DATA EXTRACT
________________________

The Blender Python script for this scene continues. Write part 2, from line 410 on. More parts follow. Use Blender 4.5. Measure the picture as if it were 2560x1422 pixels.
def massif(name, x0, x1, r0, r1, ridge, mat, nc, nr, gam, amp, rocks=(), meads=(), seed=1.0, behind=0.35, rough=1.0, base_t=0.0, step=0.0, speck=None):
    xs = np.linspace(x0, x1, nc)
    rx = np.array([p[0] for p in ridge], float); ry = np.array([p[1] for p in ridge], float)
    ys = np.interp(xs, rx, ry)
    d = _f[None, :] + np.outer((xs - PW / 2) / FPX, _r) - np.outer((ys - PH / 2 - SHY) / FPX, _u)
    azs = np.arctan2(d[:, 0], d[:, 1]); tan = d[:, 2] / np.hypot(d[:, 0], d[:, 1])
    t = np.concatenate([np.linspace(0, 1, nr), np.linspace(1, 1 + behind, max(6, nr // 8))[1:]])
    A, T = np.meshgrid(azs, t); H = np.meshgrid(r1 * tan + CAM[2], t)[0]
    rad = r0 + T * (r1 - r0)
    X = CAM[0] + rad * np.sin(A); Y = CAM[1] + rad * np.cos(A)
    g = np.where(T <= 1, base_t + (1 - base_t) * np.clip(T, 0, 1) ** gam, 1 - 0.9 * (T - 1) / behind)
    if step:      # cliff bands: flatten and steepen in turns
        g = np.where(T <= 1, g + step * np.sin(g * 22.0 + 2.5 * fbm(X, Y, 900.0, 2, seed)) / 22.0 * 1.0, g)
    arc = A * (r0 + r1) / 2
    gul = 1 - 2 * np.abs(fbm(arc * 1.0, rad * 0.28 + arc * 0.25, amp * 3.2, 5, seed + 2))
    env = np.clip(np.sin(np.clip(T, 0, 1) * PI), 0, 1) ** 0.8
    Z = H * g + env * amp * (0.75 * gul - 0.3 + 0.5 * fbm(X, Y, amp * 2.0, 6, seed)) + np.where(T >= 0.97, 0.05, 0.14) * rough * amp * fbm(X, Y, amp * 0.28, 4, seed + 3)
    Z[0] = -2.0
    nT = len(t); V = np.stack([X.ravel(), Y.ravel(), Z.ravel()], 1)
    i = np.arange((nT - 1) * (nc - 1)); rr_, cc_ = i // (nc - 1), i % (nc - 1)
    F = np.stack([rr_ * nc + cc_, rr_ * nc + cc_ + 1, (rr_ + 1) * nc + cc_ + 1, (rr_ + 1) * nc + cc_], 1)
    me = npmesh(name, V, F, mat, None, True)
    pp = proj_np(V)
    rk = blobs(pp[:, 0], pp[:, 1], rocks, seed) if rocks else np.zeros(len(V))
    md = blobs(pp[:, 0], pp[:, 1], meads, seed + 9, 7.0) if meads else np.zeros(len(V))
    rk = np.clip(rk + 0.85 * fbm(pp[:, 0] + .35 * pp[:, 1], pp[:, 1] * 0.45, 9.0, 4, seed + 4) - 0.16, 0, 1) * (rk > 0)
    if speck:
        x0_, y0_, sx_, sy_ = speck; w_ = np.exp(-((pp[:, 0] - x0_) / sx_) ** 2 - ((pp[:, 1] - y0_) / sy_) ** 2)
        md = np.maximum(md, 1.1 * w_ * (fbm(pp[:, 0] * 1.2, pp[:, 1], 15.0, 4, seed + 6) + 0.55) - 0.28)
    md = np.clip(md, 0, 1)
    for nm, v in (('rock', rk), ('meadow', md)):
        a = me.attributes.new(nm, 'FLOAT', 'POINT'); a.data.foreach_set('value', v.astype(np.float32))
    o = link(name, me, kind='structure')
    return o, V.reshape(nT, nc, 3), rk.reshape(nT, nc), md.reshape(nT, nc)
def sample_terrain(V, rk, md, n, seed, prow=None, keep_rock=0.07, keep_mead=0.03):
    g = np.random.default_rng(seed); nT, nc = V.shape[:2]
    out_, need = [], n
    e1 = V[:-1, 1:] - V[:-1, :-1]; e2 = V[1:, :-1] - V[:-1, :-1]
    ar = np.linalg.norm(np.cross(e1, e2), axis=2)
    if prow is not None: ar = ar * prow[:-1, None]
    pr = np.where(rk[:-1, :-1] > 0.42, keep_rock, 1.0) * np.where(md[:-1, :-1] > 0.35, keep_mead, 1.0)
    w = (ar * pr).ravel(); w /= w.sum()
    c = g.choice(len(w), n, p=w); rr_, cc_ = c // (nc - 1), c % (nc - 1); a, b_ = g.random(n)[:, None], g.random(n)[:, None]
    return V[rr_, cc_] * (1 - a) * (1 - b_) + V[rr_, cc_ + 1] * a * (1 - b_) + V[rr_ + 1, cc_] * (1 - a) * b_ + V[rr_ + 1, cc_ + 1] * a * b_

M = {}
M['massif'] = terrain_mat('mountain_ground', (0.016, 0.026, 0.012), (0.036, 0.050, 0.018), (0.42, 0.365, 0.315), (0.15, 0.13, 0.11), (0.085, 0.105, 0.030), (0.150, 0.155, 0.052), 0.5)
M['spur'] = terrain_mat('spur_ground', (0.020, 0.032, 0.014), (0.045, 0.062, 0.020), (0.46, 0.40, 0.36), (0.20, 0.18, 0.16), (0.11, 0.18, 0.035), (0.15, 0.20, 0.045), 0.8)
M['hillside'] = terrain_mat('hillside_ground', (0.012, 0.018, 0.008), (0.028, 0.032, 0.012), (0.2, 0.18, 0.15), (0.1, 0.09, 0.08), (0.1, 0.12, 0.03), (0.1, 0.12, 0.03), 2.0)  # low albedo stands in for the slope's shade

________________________

Each line in the material above must be retyped without alteration.

The Blender Python script for this scene continues. Write part 2, from line 410 on. More parts follow. Use Blender 4.5. Measure the picture as if it were 2560x1422 pixels.
def massif(name, x0, x1, r0, r1, ridge, mat, nc, nr, gam, amp, rocks=(), meads=(), seed=1.0, behind=0.35, rough=1.0, base_t=0.0, step=0.0, speck=None):
    xs = np.linspace(x0, x1, nc)
    rx = np.array([p[0] for p in ridge], float); ry = np.array([p[1] for p in ridge], float)
    ys = np.interp(xs, rx, ry)
    d = _f[None, :] + np.outer((xs - PW / 2) / FPX, _r) - np.outer((ys - PH / 2 - SHY) / FPX, _u)
    azs = np.arctan2(d[:, 0], d[:, 1]); tan = d[:, 2] / np.hypot(d[:, 0], d[:, 1])
    t = np.concatenate([np.linspace(0, 1, nr), np.linspace(1, 1 + behind, max(6, nr // 8))[1:]])
    A, T = np.meshgrid(azs, t); H = np.meshgrid(r1 * tan + CAM[2], t)[0]
    rad = r0 + T * (r1 - r0)
    X = CAM[0] + rad * np.sin(A); Y = CAM[1] + rad * np.cos(A)
    g = np.where(T <= 1, base_t + (1 - base_t) * np.clip(T, 0, 1) ** gam, 1 - 0.9 * (T - 1) / behind)
    if step:      # cliff bands: flatten and steepen in turns
        g = np.where(T <= 1, g + step * np.sin(g * 22.0 + 2.5 * fbm(X, Y, 900.0, 2, seed)) / 22.0 * 1.0, g)
    arc = A * (r0 + r1) / 2
    gul = 1 - 2 * np.abs(fbm(arc * 1.0, rad * 0.28 + arc * 0.25, amp * 3.2, 5, seed + 2))
    env = np.clip(np.sin(np.clip(T, 0, 1) * PI), 0, 1) ** 0.8
    Z = H * g + env * amp * (0.75 * gul - 0.3 + 0.5 * fbm(X, Y, amp * 2.0, 6, seed)) + np.where(T >= 0.97, 0.05, 0.14) * rough * amp * fbm(X, Y, amp * 0.28, 4, seed + 3)
    Z[0] = -2.0
    nT = len(t); V = np.stack([X.ravel(), Y.ravel(), Z.ravel()], 1)
    i = np.arange((nT - 1) * (nc - 1)); rr_, cc_ = i // (nc - 1), i % (nc - 1)
    F = np.stack([rr_ * nc + cc_, rr_ * nc + cc_ + 1, (rr_ + 1) * nc + cc_ + 1, (rr_ + 1) * nc + cc_], 1)
    me = npmesh(name, V, F, mat, None, True)
    pp = proj_np(V)
    rk = blobs(pp[:, 0], pp[:, 1], rocks, seed) if rocks else np.zeros(len(V))
    md = blobs(pp[:, 0], pp[:, 1], meads, seed + 9, 7.0) if meads else np.zeros(len(V))
    rk = np.clip(rk + 0.85 * fbm(pp[:, 0] + .35 * pp[:, 1], pp[:, 1] * 0.45, 9.0, 4, seed + 4) - 0.16, 0, 1) * (rk > 0)
    if speck:
        x0_, y0_, sx_, sy_ = speck; w_ = np.exp(-((pp[:, 0] - x0_) / sx_) ** 2 - ((pp[:, 1] - y0_) / sy_) ** 2)
        md = np.maximum(md, 1.1 * w_ * (fbm(pp[:, 0] * 1.2, pp[:, 1], 15.0, 4, seed + 6) + 0.55) - 0.28)
    md = np.clip(md, 0, 1)
    for nm, v in (('rock', rk), ('meadow', md)):
        a = me.attributes.new(nm, 'FLOAT', 'POINT'); a.data.foreach_set('value', v.astype(np.float32))
    o = link(name, me, kind='structure')
    return o, V.reshape(nT, nc, 3), rk.reshape(nT, nc), md.reshape(nT, nc)
def sample_terrain(V, rk, md, n, seed, prow=None, keep_rock=0.07, keep_mead=0.03):
    g = np.random.default_rng(seed); nT, nc = V.shape[:2]
    out_, need = [], n
    e1 = V[:-1, 1:] - V[:-1, :-1]; e2 = V[1:, :-1] - V[:-1, :-1]
    ar = np.linalg.norm(np.cross(e1, e2), axis=2)
    if prow is not None: ar = ar * prow[:-1, None]
    pr = np.where(rk[:-1, :-1] > 0.42, keep_rock, 1.0) * np.where(md[:-1, :-1] > 0.35, keep_mead, 1.0)
    w = (ar * pr).ravel(); w /= w.sum()
    c = g.choice(len(w), n, p=w); rr_, cc_ = c // (nc - 1), c % (nc - 1); a, b_ = g.random(n)[:, None], g.random(n)[:, None]
    return V[rr_, cc_] * (1 - a) * (1 - b_) + V[rr_, cc_ + 1] * a * (1 - b_) + V[rr_ + 1, cc_] * (1 - a) * b_ + V[rr_ + 1, cc_ + 1] * a * b_

M = {}
M['massif'] = terrain_mat('mountain_ground', (0.016, 0.026, 0.012), (0.036, 0.050, 0.018), (0.42, 0.365, 0.315), (0.15, 0.13, 0.11), (0.085, 0.105, 0.030), (0.150, 0.155, 0.052), 0.5)
M['spur'] = terrain_mat('spur_ground', (0.020, 0.032, 0.014), (0.045, 0.062, 0.020), (0.46, 0.40, 0.36), (0.20, 0.18, 0.16), (0.11, 0.18, 0.035), (0.15, 0.20, 0.045), 0.8)
M['hillside'] = terrain_mat('hillside_ground', (0.012, 0.018, 0.008), (0.028, 0.032, 0.012), (0.2, 0.18, 0.15), (0.1, 0.09, 0.08), (0.1, 0.12, 0.03), (0.1, 0.12, 0.03), 2.0)  # low albedo stands in for the slope's shade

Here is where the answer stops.